### DIRECTIVE
Up to and including the line containing "SC.camera = cam", please reproduce the lines of the listing below, starting from the top.

### SOURCE DATA

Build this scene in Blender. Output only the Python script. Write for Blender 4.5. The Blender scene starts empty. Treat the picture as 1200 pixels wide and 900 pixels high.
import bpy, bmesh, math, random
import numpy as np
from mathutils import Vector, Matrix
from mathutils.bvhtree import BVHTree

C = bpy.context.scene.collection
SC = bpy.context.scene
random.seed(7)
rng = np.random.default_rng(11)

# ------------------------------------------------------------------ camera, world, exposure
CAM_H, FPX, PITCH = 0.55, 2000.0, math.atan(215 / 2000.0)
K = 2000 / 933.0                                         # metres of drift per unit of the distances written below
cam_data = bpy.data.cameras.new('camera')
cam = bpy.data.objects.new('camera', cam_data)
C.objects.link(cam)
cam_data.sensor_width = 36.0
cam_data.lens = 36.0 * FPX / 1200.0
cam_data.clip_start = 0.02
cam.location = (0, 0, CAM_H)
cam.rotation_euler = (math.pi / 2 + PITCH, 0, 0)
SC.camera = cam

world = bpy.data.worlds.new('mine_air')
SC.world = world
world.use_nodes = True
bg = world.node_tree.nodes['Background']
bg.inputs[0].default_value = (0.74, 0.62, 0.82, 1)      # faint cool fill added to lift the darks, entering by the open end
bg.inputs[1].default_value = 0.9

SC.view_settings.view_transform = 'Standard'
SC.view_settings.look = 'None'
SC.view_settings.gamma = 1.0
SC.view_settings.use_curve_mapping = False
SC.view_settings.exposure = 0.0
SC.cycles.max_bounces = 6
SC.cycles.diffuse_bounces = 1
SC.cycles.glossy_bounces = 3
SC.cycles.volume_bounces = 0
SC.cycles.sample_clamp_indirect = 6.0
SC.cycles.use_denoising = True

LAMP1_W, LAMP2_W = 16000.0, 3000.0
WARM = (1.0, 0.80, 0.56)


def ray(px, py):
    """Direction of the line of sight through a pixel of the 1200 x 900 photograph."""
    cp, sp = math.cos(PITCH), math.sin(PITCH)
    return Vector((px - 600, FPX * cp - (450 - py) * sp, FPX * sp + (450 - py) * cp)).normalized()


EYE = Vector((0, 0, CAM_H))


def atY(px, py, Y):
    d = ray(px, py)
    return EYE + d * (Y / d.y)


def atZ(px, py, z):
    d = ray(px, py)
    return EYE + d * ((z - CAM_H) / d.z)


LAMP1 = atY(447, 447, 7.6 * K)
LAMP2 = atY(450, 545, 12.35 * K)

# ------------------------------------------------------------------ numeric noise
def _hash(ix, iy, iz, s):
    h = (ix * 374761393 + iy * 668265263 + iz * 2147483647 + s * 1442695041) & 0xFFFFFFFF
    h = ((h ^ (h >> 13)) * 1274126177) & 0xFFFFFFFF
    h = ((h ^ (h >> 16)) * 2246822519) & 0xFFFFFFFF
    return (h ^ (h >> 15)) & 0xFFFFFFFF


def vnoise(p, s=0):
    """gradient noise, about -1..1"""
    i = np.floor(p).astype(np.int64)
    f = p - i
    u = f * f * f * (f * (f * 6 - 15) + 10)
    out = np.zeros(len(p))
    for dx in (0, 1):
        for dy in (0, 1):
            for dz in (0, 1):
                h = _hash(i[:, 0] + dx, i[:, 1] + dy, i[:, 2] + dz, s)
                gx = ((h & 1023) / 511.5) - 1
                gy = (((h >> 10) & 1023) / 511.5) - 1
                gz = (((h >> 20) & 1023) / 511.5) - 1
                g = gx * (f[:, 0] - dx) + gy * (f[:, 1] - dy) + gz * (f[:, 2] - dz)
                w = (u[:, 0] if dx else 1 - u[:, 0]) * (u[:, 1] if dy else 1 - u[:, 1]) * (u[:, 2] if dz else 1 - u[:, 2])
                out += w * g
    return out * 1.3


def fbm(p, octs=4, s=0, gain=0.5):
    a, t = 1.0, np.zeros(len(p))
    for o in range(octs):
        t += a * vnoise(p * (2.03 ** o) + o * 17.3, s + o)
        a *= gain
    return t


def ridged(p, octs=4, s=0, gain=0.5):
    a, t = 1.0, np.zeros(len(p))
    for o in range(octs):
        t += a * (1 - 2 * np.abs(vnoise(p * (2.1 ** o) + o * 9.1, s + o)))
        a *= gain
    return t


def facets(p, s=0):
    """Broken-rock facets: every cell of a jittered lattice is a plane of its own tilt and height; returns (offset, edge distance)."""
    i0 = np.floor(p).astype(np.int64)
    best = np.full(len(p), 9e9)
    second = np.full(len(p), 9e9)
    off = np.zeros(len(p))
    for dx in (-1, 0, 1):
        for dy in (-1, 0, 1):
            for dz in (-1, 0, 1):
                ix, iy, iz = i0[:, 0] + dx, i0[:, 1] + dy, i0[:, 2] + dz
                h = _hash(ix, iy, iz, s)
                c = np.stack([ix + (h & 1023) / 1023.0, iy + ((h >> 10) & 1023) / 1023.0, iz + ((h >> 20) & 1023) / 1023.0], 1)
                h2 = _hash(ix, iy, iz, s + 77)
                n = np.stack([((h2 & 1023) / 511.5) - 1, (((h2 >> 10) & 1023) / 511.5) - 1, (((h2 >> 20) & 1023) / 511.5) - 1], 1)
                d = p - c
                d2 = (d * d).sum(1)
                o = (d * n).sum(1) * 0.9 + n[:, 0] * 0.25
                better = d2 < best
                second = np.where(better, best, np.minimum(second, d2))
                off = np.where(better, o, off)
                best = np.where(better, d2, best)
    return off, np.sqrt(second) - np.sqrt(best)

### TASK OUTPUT
Build this scene in Blender. Output only the Python script. Write for Blender 4.5. The Blender scene starts empty. Treat the picture as 1200 pixels wide and 900 pixels high.
import bpy, bmesh, math, random
import numpy as np
from mathutils import Vector, Matrix
from mathutils.bvhtree import BVHTree

C = bpy.context.scene.collection
SC = bpy.context.scene
random.seed(7)
rng = np.random.default_rng(11)

# ------------------------------------------------------------------ camera, world, exposure
CAM_H, FPX, PITCH = 0.55, 2000.0, math.atan(215 / 2000.0)
K = 2000 / 933.0                                         # metres of drift per unit of the distances written below
cam_data = bpy.data.cameras.new('camera')
cam = bpy.data.objects.new('camera', cam_data)
C.objects.link(cam)
cam_data.sensor_width = 36.0
cam_data.lens = 36.0 * FPX / 1200.0
cam_data.clip_start = 0.02
cam.location = (0, 0, CAM_H)
cam.rotation_euler = (math.pi / 2 + PITCH, 0, 0)
SC.camera = cam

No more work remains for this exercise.